## begin
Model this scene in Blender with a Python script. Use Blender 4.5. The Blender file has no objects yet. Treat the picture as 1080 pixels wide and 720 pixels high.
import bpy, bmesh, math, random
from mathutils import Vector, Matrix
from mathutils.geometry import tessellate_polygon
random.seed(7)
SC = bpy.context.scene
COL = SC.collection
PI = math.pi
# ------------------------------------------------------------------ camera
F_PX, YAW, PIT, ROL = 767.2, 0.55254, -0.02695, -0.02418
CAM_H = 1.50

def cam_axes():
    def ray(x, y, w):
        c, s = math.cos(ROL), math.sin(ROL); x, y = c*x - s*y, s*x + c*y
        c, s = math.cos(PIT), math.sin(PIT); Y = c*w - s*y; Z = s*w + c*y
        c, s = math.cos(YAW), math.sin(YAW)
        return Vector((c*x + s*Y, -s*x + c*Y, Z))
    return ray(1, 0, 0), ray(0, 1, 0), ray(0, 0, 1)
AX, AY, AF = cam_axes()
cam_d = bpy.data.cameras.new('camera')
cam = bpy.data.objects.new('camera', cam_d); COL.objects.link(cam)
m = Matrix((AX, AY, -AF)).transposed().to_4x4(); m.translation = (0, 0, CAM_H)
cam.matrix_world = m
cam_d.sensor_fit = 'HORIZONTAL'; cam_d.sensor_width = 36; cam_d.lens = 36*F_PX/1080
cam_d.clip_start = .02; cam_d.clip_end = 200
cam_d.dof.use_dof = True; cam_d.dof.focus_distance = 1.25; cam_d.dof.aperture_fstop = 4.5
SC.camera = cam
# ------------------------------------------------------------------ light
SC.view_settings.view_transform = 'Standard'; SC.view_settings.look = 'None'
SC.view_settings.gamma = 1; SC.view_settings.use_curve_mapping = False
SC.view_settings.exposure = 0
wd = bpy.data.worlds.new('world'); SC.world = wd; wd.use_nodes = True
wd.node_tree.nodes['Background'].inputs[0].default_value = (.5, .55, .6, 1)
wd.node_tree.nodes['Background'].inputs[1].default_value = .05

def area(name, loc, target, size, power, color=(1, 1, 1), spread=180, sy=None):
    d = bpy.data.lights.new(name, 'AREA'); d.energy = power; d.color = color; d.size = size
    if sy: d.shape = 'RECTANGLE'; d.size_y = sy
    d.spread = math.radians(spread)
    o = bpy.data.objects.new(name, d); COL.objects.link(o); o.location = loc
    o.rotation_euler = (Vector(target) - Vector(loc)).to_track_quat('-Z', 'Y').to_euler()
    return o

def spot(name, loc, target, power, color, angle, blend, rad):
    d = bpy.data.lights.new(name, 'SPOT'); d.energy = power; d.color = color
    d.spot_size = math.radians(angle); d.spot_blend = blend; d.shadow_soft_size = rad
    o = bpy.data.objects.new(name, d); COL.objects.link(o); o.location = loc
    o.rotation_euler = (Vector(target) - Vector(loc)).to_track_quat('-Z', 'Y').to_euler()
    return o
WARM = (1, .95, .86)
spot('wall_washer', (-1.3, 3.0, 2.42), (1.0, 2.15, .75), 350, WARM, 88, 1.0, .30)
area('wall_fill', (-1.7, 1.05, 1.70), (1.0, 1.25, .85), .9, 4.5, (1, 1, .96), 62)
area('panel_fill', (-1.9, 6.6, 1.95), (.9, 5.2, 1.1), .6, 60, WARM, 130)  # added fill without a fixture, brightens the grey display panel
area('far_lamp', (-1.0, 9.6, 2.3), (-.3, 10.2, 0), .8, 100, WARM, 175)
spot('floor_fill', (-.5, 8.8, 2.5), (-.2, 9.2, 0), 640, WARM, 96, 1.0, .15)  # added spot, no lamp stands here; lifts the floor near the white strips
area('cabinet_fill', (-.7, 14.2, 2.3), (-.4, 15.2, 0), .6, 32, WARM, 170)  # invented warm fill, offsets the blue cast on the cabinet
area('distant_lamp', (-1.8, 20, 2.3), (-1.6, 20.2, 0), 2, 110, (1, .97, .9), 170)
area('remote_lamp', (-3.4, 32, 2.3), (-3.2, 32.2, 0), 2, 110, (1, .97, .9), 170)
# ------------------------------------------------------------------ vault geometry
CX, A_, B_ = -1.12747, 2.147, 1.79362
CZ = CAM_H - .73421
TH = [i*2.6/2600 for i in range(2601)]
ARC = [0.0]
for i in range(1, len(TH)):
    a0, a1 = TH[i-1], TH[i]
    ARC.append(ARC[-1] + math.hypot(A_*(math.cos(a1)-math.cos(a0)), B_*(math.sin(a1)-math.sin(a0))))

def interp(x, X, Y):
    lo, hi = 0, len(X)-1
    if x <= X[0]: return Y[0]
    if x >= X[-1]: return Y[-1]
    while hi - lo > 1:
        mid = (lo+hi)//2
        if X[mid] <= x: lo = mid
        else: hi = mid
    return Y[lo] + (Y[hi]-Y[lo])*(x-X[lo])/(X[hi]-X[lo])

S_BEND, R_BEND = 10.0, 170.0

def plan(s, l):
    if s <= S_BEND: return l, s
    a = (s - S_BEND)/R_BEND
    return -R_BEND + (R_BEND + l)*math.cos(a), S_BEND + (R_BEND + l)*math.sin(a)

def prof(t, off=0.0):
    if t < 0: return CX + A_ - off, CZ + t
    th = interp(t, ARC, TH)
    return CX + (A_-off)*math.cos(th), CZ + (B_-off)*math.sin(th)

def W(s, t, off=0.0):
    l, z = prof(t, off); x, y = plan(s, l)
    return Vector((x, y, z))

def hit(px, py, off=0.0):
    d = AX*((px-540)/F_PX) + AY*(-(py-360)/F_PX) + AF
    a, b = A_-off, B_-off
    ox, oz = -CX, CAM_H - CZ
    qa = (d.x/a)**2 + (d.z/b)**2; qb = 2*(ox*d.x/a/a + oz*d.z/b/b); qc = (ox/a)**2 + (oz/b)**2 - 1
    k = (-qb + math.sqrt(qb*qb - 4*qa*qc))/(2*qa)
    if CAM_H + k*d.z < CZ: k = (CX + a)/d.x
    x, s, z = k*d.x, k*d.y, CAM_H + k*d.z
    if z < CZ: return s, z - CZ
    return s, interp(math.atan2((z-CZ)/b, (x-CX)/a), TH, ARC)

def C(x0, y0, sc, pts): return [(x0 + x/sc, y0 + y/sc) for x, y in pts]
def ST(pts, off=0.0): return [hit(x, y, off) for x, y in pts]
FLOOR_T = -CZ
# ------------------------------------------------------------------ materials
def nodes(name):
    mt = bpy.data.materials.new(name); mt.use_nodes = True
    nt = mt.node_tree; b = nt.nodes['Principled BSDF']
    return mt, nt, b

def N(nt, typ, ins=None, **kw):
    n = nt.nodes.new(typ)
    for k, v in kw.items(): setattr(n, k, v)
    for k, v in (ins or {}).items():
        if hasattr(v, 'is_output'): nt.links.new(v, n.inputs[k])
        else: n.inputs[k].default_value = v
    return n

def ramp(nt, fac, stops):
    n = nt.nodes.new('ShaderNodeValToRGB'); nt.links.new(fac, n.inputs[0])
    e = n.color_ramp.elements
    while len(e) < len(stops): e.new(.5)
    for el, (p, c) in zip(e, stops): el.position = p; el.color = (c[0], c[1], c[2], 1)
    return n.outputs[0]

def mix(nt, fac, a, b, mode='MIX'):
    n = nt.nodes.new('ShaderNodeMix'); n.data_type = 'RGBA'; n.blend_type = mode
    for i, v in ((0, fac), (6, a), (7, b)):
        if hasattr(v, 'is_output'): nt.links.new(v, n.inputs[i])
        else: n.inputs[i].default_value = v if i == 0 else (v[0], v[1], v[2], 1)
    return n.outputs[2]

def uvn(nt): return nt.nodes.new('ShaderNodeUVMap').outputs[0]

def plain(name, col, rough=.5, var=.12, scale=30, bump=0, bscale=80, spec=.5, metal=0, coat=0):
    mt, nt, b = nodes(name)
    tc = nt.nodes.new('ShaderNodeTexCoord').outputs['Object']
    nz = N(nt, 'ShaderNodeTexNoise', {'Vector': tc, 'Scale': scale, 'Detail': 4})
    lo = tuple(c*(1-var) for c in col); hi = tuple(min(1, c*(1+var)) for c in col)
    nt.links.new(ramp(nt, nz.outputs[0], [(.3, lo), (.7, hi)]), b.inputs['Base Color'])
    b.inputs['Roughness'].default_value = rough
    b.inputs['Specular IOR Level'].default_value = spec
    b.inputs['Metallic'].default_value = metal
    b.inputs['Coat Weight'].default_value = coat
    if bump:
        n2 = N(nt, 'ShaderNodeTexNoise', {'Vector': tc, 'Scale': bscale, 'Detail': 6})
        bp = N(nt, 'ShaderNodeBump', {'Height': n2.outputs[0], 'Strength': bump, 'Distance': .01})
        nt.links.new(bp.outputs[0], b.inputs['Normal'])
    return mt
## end
WORK TO DO :: Only the lines from the beginning of the material to the line containing "CAM_H = 1.50" should be echoed, verbatim and in full.

SOLUTION TO THE EXERCISE ::
Model this scene in Blender with a Python script. Use Blender 4.5. The Blender file has no objects yet. Treat the picture as 1080 pixels wide and 720 pixels high.
import bpy, bmesh, math, random
from mathutils import Vector, Matrix
from mathutils.geometry import tessellate_polygon
random.seed(7)
SC = bpy.context.scene
COL = SC.collection
PI = math.pi
# ------------------------------------------------------------------ camera
F_PX, YAW, PIT, ROL = 767.2, 0.55254, -0.02695, -0.02418
CAM_H = 1.50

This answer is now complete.